October 29, 2012

Genre Shift

I still have a few lingering questions concerning last week's discussion of Miller's "Genre as Social Action." For instance, I know a major talking point of our discussion was based on the quote, "we understand genres as typified rhetorical action based in recurrent situation" (Miller, 159). Miller establishes that our understanding of most things is socially constructed an engrained through repetition (repetition of experience or study); Burke would agree with this conception in terms of language (that the meaning of words is socially constructed and standardized through repetition). If we agree with this understanding of genre, Miller's argument has a huge impact on the grasp of the "character of a culture or historical period" (158).

While a valid point, I feel that this idea sparks a more in-depth question:

What does the evolution of genre say about a culture?

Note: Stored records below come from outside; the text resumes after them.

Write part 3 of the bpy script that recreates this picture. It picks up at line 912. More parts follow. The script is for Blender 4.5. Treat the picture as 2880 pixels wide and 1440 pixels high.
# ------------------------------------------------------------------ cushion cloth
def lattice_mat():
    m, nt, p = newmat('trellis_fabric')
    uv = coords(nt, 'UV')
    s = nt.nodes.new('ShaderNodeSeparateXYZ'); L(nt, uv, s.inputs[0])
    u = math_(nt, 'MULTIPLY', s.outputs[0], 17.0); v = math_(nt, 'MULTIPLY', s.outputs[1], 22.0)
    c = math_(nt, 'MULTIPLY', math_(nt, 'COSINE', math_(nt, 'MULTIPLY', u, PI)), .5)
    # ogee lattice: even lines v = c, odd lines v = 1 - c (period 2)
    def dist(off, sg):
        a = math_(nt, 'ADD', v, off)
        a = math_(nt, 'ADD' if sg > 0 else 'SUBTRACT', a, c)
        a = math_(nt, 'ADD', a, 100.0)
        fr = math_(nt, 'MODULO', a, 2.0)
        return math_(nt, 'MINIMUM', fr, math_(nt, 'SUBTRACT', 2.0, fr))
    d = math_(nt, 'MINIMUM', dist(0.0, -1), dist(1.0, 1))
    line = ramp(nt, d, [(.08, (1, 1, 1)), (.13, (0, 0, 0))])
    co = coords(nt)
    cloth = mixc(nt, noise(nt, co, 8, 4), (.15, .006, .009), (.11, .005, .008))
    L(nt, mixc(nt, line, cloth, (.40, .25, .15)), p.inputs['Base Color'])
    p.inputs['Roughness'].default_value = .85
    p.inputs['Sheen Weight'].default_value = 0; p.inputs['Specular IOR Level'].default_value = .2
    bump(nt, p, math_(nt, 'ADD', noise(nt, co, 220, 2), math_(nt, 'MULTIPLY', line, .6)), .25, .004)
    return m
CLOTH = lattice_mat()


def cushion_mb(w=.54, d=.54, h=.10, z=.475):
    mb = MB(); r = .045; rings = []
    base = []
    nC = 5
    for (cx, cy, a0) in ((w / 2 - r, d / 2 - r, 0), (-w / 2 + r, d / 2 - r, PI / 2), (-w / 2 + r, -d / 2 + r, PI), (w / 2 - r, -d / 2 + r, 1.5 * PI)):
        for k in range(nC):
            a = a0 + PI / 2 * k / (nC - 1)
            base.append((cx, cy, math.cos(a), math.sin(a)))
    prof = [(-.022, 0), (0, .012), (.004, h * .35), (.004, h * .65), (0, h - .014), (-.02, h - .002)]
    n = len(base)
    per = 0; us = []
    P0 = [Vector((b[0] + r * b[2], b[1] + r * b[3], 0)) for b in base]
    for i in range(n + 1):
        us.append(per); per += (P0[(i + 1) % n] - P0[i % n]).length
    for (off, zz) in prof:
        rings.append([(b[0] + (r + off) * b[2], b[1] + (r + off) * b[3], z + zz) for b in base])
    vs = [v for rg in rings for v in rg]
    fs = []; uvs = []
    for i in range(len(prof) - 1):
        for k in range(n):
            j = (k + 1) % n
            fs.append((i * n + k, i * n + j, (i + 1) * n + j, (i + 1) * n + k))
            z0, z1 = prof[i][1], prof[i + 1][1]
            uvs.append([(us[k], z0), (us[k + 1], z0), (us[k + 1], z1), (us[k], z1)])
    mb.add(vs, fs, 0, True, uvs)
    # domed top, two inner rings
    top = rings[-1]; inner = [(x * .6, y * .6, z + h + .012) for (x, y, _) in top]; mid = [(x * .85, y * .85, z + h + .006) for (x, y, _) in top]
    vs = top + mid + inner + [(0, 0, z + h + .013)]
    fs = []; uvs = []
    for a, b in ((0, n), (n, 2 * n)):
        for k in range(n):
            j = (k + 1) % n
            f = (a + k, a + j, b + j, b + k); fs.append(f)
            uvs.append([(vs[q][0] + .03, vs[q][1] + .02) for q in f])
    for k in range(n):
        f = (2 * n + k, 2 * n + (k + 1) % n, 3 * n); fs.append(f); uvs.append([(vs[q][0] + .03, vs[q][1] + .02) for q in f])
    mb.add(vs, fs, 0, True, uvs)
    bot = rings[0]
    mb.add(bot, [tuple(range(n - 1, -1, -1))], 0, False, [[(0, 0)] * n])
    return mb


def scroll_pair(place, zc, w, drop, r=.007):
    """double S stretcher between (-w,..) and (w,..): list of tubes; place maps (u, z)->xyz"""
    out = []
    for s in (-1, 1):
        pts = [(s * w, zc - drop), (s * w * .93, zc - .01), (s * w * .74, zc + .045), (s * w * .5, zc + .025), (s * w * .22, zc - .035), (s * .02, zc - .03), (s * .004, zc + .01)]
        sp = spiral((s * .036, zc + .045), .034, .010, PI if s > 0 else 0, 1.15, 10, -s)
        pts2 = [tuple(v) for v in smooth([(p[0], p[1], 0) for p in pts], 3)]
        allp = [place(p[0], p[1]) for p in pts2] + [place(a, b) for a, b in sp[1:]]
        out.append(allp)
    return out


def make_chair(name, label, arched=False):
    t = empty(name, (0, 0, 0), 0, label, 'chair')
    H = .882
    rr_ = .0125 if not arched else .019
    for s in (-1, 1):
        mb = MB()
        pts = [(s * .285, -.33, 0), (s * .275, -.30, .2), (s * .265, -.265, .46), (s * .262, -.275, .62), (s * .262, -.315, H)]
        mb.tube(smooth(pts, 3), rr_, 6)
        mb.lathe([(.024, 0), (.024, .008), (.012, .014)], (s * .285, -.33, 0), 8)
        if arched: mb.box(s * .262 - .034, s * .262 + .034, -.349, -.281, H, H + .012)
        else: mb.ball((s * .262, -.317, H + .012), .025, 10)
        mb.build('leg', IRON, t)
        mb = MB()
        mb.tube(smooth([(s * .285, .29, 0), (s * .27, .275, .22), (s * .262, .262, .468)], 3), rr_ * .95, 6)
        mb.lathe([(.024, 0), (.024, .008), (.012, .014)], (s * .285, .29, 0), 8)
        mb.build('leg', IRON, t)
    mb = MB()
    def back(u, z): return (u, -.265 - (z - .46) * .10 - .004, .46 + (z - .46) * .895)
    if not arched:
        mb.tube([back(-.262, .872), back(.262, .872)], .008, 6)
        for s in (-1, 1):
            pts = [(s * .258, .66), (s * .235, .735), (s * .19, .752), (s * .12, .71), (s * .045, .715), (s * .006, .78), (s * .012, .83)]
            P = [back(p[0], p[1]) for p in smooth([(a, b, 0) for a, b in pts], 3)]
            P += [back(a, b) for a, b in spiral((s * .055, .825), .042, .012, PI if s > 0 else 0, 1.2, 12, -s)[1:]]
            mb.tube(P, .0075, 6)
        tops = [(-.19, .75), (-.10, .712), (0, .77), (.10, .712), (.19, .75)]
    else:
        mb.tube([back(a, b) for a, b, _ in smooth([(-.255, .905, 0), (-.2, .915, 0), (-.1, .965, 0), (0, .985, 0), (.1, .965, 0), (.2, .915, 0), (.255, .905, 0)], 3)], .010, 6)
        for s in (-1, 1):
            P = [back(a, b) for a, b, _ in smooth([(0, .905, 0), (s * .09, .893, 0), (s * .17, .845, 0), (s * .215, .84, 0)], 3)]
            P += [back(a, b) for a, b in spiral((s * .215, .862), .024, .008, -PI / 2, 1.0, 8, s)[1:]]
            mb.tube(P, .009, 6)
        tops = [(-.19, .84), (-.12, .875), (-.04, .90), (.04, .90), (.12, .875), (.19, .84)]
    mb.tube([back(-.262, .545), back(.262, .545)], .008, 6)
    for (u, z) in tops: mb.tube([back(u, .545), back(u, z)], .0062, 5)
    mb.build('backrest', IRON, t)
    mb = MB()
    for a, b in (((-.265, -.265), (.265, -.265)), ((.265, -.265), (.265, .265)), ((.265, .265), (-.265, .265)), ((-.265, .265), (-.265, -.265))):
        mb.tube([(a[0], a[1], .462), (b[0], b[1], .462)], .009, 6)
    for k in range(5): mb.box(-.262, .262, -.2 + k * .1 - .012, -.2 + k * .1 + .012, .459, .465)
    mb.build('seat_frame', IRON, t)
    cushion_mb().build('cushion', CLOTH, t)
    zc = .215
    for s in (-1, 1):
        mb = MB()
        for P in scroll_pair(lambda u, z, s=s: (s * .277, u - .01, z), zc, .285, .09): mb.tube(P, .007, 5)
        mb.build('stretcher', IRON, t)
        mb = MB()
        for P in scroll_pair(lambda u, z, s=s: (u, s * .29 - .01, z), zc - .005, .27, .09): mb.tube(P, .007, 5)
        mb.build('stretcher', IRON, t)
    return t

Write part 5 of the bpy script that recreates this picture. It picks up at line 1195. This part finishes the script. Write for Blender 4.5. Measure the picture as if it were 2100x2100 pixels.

I want to know more about the ways in which humans feel the need to remediate, alter, and create anew. Is it change in mediums that facilitates the new (I am skeptical of this concept because according to Miller, genres are not mediums..yet they can evolve through mediums)? Are we in a perpetual cycle of remediation, remediation that eventually morphs a parent genre into an entirely new form for an entirely new function?

3 comments:

Unknown said...

I think the more adapted and detailed your definition of genre become the more adapted that specific culture has become. If a cultures understanding of genre has expanded then their way of thinking has allowed it to expand thus they have expanded.

Unknown said...

I agree with Zack. The culture that one lives in allows for the evolution of genres. Look at comedy for example. It is the most ambiguous genre I can think of. The genre of comedy has many interpretations in cultures worldwide. Something we may find funny here in the United States would not be funny in England or vice versa, but overtime we would find this from other cultures funny (an example would be The Office). I feel that the evolution of a genre is dependent on a culture and if a culture does not evolve then a genre does not evolve.

Unknown said...

I think this idea that the more adapted we are the more a genre evolves is a very 21st century way of thinking. I personally think that new genres emerge from older ones just because in some ways, people feel they can only take a type of genre so far. As English majors, I think we all struggle with the idea of being unique and carving a place for ourselves by creating something fresh. I don't think that we have become more adapted in the sense that we're so much better off. Our understanding of genres is just further along because we have taken past genres as far as we could (or at least thought we could) and have tried to distance ourselves from them by creating new.